In WCAG 1.4.10, a reflowing PDF is one where text, images, and controls can be presented in a narrow viewport, around 320 CSS pixels wide. This behavior depends on a properly tagged structure and reading order rather than the visual page layout. -
How do I fix a scanned PDF that fails reflow?
First, convert the scanned pages to real text using OCR in PDFelement, then add or repair tags so headings, paragraphs, lists, and tables are correctly structured. You can use PDFelement's editing and accessibility features to adjust reading order, mark headings, and create a more reflow-friendly structure. -
Does OCR automatically make a PDF reflowable?
No, OCR only turns images of text into selectable text; it does not automatically provide a complete, accessible tag structure. For reflow and WCAG compliance, you still need proper tagging order, which can be added and refined in tools like PDFelement after OCR. -
Why does my PDF zoom but not reflow?
If a PDF only zooms, the content is likely untagged, so the viewer can enlarge the page but cannot rewrap the text into a single column. Adding semantic tags and a correct reading order enables actual reflow instead of simple zooming. -
Is "Enhance Scan" enough for WCAG 1.4.10 compliance?
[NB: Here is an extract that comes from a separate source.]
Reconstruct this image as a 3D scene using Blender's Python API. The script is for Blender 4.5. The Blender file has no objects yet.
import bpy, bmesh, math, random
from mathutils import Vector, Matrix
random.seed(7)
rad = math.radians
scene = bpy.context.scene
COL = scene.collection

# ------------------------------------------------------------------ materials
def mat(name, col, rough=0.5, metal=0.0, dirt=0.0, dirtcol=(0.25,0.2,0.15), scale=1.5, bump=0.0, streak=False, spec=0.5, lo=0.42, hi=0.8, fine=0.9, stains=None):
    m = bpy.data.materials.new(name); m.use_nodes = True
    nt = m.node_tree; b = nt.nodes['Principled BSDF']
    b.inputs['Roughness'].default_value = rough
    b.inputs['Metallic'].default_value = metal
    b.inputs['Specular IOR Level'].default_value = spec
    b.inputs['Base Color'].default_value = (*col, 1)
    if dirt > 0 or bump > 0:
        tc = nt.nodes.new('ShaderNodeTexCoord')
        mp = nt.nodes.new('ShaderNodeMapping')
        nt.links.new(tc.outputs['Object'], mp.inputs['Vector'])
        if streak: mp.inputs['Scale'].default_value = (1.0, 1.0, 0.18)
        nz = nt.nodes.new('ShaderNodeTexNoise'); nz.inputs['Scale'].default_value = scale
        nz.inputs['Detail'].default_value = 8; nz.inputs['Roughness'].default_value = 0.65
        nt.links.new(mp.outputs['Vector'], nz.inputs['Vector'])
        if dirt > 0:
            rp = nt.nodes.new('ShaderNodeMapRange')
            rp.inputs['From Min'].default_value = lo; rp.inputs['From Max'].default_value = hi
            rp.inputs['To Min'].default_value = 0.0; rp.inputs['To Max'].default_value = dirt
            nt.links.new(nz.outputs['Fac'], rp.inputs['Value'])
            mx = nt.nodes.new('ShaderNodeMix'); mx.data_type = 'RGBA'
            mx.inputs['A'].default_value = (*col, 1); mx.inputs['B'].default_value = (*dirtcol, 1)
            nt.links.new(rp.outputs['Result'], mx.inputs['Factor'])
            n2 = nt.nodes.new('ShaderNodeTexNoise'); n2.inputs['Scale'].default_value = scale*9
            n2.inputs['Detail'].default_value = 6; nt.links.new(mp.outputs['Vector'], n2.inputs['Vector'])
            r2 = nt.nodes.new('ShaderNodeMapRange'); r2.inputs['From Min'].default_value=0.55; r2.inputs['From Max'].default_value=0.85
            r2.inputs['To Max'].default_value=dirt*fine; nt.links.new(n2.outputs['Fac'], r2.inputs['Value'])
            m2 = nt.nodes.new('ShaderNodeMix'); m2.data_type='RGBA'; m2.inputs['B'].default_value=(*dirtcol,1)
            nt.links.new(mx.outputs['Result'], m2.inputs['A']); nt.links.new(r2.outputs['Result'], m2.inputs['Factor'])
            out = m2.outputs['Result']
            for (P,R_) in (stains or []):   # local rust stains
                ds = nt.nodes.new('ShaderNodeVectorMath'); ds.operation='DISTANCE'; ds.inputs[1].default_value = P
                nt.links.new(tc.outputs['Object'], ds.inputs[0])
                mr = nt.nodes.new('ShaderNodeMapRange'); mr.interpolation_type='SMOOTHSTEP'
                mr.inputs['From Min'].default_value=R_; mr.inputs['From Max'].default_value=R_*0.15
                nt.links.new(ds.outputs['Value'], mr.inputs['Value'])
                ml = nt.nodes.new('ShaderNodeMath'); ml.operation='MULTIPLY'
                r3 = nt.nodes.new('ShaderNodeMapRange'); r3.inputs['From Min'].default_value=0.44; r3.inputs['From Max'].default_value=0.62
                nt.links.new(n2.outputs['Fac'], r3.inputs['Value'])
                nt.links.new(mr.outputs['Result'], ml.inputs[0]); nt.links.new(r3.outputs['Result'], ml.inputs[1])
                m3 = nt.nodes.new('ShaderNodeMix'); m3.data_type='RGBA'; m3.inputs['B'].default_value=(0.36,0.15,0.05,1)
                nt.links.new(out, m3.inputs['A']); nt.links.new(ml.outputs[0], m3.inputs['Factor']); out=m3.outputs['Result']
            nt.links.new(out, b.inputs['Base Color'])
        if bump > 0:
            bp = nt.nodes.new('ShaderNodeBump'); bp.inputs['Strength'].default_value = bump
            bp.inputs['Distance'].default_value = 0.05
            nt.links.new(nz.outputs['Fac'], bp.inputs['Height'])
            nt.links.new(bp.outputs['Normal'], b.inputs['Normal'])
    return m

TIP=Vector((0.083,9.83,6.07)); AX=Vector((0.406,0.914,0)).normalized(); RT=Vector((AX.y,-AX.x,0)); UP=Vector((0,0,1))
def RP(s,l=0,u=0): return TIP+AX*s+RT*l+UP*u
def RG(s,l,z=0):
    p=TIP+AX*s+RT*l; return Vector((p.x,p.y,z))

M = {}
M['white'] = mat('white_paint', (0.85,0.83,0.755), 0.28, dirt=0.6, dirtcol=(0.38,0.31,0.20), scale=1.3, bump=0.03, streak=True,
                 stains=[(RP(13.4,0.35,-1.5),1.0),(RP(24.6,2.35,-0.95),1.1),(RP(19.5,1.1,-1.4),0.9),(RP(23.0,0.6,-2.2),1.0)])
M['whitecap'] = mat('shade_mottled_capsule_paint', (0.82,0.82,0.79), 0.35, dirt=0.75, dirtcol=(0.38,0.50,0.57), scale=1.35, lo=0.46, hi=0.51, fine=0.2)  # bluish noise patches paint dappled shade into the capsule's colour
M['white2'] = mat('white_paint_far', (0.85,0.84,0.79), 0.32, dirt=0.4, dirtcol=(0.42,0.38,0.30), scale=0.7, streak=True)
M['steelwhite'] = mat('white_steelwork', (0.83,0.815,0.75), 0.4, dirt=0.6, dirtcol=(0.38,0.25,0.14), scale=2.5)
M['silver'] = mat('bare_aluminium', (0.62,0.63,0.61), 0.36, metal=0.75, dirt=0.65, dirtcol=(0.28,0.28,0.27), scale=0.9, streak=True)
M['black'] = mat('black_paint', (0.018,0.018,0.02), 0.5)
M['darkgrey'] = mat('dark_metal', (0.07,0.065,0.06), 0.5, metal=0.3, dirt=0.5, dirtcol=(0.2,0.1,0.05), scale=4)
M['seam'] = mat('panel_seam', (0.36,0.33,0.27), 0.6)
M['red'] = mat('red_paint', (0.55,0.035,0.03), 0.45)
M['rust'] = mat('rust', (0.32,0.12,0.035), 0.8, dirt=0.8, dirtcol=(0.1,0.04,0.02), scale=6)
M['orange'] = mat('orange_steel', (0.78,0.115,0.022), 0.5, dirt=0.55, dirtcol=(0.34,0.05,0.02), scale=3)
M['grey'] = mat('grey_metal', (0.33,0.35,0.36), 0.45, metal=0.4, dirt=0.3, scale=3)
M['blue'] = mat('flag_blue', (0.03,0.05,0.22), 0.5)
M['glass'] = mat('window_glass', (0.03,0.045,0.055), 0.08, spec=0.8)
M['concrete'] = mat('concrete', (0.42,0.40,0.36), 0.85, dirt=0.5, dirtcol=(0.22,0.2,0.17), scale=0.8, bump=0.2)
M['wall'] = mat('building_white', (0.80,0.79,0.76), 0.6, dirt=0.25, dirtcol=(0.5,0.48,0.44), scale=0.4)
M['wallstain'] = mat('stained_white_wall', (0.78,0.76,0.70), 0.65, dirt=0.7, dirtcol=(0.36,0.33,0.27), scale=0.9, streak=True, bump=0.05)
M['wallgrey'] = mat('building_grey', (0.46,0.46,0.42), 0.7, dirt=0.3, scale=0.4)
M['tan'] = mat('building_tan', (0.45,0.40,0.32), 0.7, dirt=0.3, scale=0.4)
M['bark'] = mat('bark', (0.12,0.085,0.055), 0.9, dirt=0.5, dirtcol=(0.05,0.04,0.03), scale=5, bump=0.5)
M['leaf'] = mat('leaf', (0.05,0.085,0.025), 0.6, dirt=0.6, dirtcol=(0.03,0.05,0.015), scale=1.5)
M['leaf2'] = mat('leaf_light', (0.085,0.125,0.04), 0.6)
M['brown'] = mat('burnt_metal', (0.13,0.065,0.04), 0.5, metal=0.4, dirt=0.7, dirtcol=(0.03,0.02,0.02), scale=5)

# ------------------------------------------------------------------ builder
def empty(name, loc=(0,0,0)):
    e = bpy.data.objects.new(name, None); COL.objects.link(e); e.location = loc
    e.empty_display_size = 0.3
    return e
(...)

No, an "Enhance Scan" alone is not enough, because WCAG 1.4.10 requires reflow without loss of content. Use OCR in PDFelement as a starting point, then review tags, reading order, and interactive elements to align with accessibility requirements.
Wrap-Up
In conclusion, proper PDF structure and tagging determine how content adapts to different screen sizes and devices. PDF reflow improves readability and accessibility for mobile and low-vision users. Using PDFelement's Enhance Scan and OCR features helps convert scanned documents into real text, fix reading order, and prepare files for correct reflow. This makes checking and achieving WCAG 1.4.10 compliance much easier.